Speaking at a right-wing conference in Steamboat Springs, Rep. Cory Gardner (R-CO) claimed climate policy is a conspiracy to attack workers in the fossil-fuel industry.
“You know what? This is more than a war on coal, this is a war on workers,” he said. “This is a president who has decided he doesn’t like those jobs, he doesn’t like what they’re doing, and he’s going to put them out of business and out of work.”
“It’s a war on the kind of energy we use every day — fossil fuels — whether it’s gas, coal, oil,” he continued, “because they want to tell us how we live our lives, how we heat our homes, we drive our cars.”
Dick and Liz Cheney were the featured stars at the Steamboat Institute Freedom Conference, which took place in Steamboat Springs, Colo., on August 23, 2013. Gardner was the first speaker at the conference.
Refusing to accept the reality of fossil-fueled global warming, Gardner described policy attempts to reduce fossil-fuel pollution as part of a liberal conspiracy against hard-working Americans.
“It’s about the kind of work that thousands and thousands of men and women are doing each and every day,” Gardner claimed President Obama opposes, “working hard each and every day, to make our lives better, to give us a chance to build a way of life for our families.”
In reality, the coal industry, whose carbon pollution remains unregulated, has been marked by reduced employment and higher corporate profits, as labor protections and regulations have been blocked or eliminated by conservatives.
Gardner went on to criticize Obama and his scientific advisors for explanations they made of how market forces would encourage fuel-switching away from coal given a price on carbon pollution. In doing so, he misidentified Harvard geochemist Dan Schrag, a member of the President’s Council of Advisers on Science and Technology, as Obama’s top science advisor, who is in fact Harvard physicist John Holdren.
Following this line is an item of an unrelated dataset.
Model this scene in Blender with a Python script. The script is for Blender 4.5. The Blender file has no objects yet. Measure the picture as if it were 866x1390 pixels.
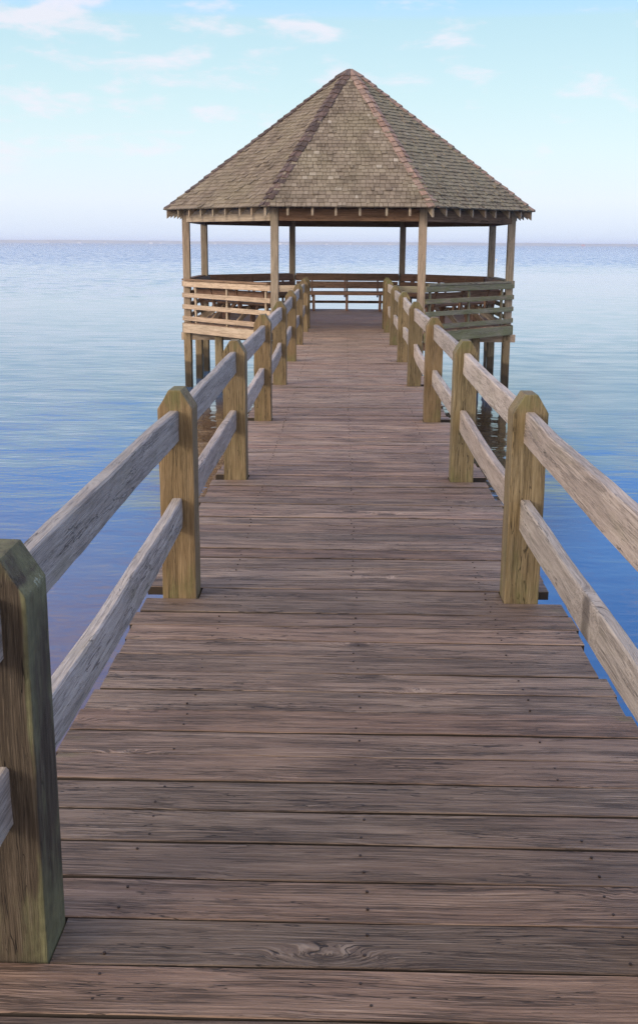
import bpy, bmesh, math, random
from mathutils import Vector, Matrix, noise
random.seed(11)
R = math.radians
scene = bpy.context.scene
COL = scene.collection

# ------------------------------------------------------------------ measurements (metres; deck top is z = 0)
WATER = -1.25
XL, XR, PW = -0.6163, 0.7014, 0.145         # inner faces of the two rows of posts, post size
Y1, SP = 4.1687, 2.2878                     # front face of the first full posts, spacing of the posts
PH = 0.905                                  # post height
GX, GY, GA = 0.067, 21.2, 1.275             # gazebo centre, half length of an octagon side
AP = GA * (1 + math.sqrt(2))                # apothem to the post centres
EAVE_Z, APEX_Z, AE = 2.13, 4.835, AP + 0.355

# ------------------------------------------------------------------ object helpers
class MB:
    """collects geometry with a grain coordinate, a random tone and a moss amount per vertex"""
    def __init__(s): s.v=[]; s.f=[]; s.g=[]; s.r=[]; s.m=[]; s.mi=[]
    def add(s, verts, faces, gco, rnd=0.5, moss=0.0, mi=0):
        n=len(s.v); s.v+= [tuple(v) for v in verts]; s.g+= [tuple(g) for g in gco]
        s.r+= rnd if isinstance(rnd, list) else [rnd]*len(verts)
        s.m+= moss if isinstance(moss, list) else [moss]*len(verts)
        s.f+= [tuple(i+n for i in f) for f in faces]; s.mi+= [mi]*len(faces)

def tag(o, label=None, cat=None, group=None, kind=None):
    if label: o['label']=label
    if cat: o['category']=cat
    if group: o['group']=group
    if kind: o['kind']=kind
    return o

def empty(name, loc):
    o=bpy.data.objects.new(name, None); o.location=loc; o.empty_display_size=.2; COL.objects.link(o); return o

def root_loc(o):
    while o.parent: o=o.parent
    return Vector(o.location)

def obj(name, mb, mats, parent=None, origin=None, smooth=False):
    off = root_loc(parent) if parent else Vector(origin or (0,0,0))
    me=bpy.data.meshes.new(name)
    me.from_pydata([tuple(Vector(v)-off) for v in mb.v], [], mb.f); me.update()
    a=me.attributes.new('gco','FLOAT_VECTOR','POINT'); a.data.foreach_set('vector',[c for g in mb.g for c in g])
    a=me.attributes.new('rnd','FLOAT','POINT'); a.data.foreach_set('value',mb.r)
    a=me.attributes.new('moss','FLOAT','POINT'); a.data.foreach_set('value',mb.m)
    if not isinstance(mats,(list,tuple)): mats=[mats]
    for m in mats: me.materials.append(m)
    me.polygons.foreach_set('material_index',mb.mi)
    if smooth: me.polygons.foreach_set('use_smooth',[True]*len(me.polygons))
    me.update()
    o=bpy.data.objects.new(name, me); COL.objects.link(o)
    if parent: o.parent=parent
    else: o.location=off
    return o

def roff(): return Vector((random.uniform(-40,40), random.uniform(-40,40), random.uniform(-40,40)))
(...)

Both Schrag and Holdren have publicly described the need to dramatically reduce carbon emissions to reduce the catastrophic impacts of climate change.
Transcript:
CORY GARDNER: You know what? This is more than a war on coal, this is a war on workers. This is a president who has decided he doesn’t like those jobs, he doesn’t like what they’re doing, and he’s going to put them out of business and out of work.
This is a president who said when he ran for office, ‘Under my plan, electricity rates would necessarily going to skyrocket.’
This is a president whose Secretary of Energy said he’d like to see European-style energy prices.
This is a president whose top science advisor said, ‘A war on coal is exactly what we need.’
It’s more than a war on coal, though. It’s a war on the kind of energy that we use every day, fossil fuels, whether it’s gas, coal, oil, because they want to tell us how we live our lives, how we heat our homes, how we drive our cars.
But make no — it is not just about coal, though. It’s about the kind of work that thousands and thousands of men and women are doing each and every day, that we don’t do, because we’ve chosen other options in life, but they’re in a mine, deep under the ground, in a pit, working heavy equipment, working hard each and every day, to make our lives better, to give us a chance to build a way of life for our families. This president has decided he doesn’t like those jobs. And that’s simply wrong. And we’ve got to hold him accountable for it. I hope you’ll — In northwestern Colorado let’s make sure every — every rotary club, every school, every chamber, everybody knows about it, and that the voices are heard in Washington DC.
Thank you very much, Steamboat Institute, and have a great, great rest of the weekend.